== WHAT IS REQUIRED ==
Pick out the lines containing "script".

== MATERIAL PROVIDED ==
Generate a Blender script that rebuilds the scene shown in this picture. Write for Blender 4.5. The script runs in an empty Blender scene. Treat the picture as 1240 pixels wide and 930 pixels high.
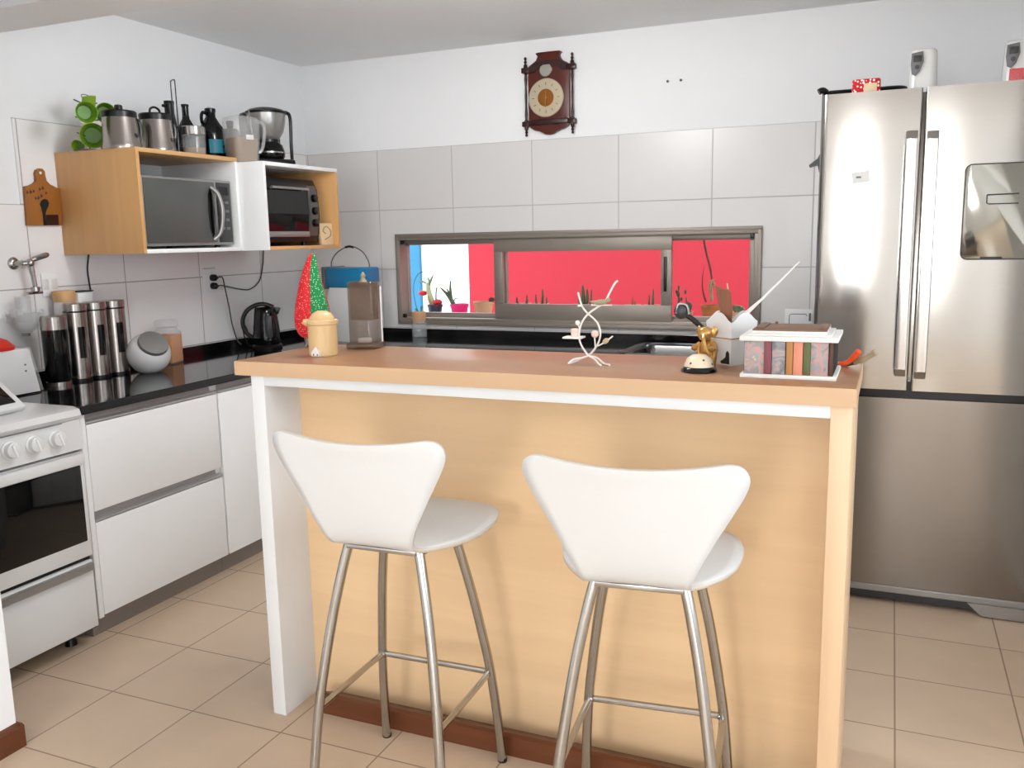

--

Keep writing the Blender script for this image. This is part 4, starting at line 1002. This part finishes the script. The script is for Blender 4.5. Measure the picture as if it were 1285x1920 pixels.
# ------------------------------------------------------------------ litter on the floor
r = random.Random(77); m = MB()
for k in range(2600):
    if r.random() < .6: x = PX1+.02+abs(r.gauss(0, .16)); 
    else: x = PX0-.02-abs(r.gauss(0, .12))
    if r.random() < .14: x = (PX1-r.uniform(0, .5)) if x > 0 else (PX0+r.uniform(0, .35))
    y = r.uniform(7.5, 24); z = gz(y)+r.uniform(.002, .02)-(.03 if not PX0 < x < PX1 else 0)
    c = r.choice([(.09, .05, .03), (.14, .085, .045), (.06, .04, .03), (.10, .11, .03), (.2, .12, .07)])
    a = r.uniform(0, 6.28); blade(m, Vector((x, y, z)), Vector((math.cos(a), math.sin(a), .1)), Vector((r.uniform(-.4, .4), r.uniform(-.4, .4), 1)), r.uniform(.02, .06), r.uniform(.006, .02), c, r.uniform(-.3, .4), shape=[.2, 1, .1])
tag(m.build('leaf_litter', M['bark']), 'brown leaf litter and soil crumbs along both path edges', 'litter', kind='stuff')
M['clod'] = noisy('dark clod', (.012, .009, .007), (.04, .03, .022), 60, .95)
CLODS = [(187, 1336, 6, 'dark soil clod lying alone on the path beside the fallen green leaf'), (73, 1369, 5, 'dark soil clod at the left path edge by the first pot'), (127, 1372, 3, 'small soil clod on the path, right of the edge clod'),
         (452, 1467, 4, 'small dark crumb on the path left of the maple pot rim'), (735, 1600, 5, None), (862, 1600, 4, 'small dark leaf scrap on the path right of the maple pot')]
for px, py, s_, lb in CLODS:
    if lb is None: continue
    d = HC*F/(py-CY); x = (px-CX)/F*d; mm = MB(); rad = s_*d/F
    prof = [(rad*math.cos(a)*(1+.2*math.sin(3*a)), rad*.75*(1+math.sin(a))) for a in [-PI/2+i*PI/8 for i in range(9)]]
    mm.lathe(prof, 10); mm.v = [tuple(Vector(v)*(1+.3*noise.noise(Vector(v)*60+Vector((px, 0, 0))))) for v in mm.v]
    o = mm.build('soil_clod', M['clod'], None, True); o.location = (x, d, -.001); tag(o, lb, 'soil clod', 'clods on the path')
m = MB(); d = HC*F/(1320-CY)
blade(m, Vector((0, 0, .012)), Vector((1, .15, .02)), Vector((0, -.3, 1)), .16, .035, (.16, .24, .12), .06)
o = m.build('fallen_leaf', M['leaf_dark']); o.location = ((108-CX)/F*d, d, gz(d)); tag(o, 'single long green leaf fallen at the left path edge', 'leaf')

== COMPLETE RESPONSE ==
Generate a Blender script that rebuilds the scene shown in this picture. Write for Blender 4.5. The script runs in an empty Blender scene. Treat the picture as 1240 pixels wide and 930 pixels high.
Keep writing the Blender script for this image. This is part 4, starting at line 1002. This part finishes the script. The script is for Blender 4.5. Measure the picture as if it were 1285x1920 pixels.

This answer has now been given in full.